Tuesday, January 10, 2012

Uncharted Territory on Unemployment


This big news last Friday was that the monthly unemployment figures from the Bureau of Labor Lying Statistics showed that America allegedly added 200,000 jobs in December. I say "allegedly" because the BLS has fudged the numbers so thoroughly over the years through its use of the Birth-Death Model adjustment that the real totals are impossible to know for sure. There is little doubt, however, that the massive job losses experienced early during the Great Recession, especially in late 2008/early 2009, have abated. Instead, we have entered a long period of no-to-sluggish job growth that has left many millions of former workers out in the cold.

For purposes of this post, I beg your indulgence and ask you to treat the BLS numbers as if they are accurate, because while they may be suspect they do at least have some basis in reality. Since the beginning of the downturn, the excellent economic site Calculated Risk has been charting the official jobs numbers as a percentage of the number of jobs there were in December 2007, which was the month before the downturn officially began, and then comparing that negative percentage to previous post-World War II recessions. As you can see by the chart above, not only was the current downturn at its deepest worse than any which preceded it, we have now entered uncharted territory in that it is also the longest we've gone since the Great Depression without regaining at least as many jobs as were lost during a recession period.

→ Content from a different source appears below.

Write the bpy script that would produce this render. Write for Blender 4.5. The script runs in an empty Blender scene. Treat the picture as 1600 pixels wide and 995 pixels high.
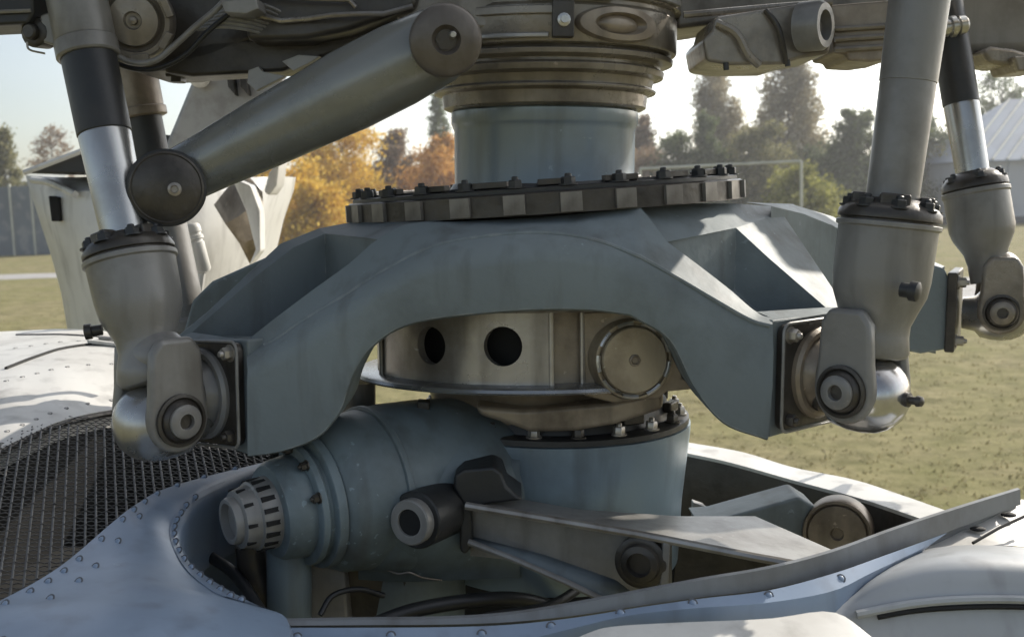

Shockingly, we still stand around 4.5% below the December 2007 total job figure, having only regained about one-quarter of the losses since we began to leave behind the deepest depths of the job downturn around a year-and-a-half ago. That means that even if the economy keeps adding jobs at the pace it has since the downturn's low point, it will take over four more years just to get us back to zero. By that time it will have been more than eight full years since the downturn started during which the U.S. population will have increased by at least 20 million people.

Unfortunately, that is also the BEST case scenario. More likely than America continuing to steadily add jobs over the next four years is that at some point there will be a double dip recession, which reverses the direction of that red line and starts it downward again. There are so many factors creating headwinds for the economy that there is no way that doesn't happen.

Another factor the chart does not show is the declining quality of the jobs that ARE being created. Many of the jobs that were lost during this downturn were good paying positions that enabled their holders to live a middle class lifestyle. Many of the replacement jobs, however, pay far less and have little or no benefits like health care attached to them. For a consumer based economy, this is a long term disaster, even if the recent trends in job creation do not reverse anytime soon.

So this is where we stand in January 2012, four years into The Long Emergency, as the world holds its breath waiting to see how the Iranian nuclear standoff, the European debt crisis and the popping of the Chinese real estate bubble play out.

Addendum: I don't always agree with Mish Shedlock, who writes the very informative Mish's Global Economic Trend Analysis blog, but he wrote a very good post yesterday analyzing America's long term employment trends.

1 comment:

  1. The one employment figure that is not fudged is 46 million on food stamps (oh SNAP.)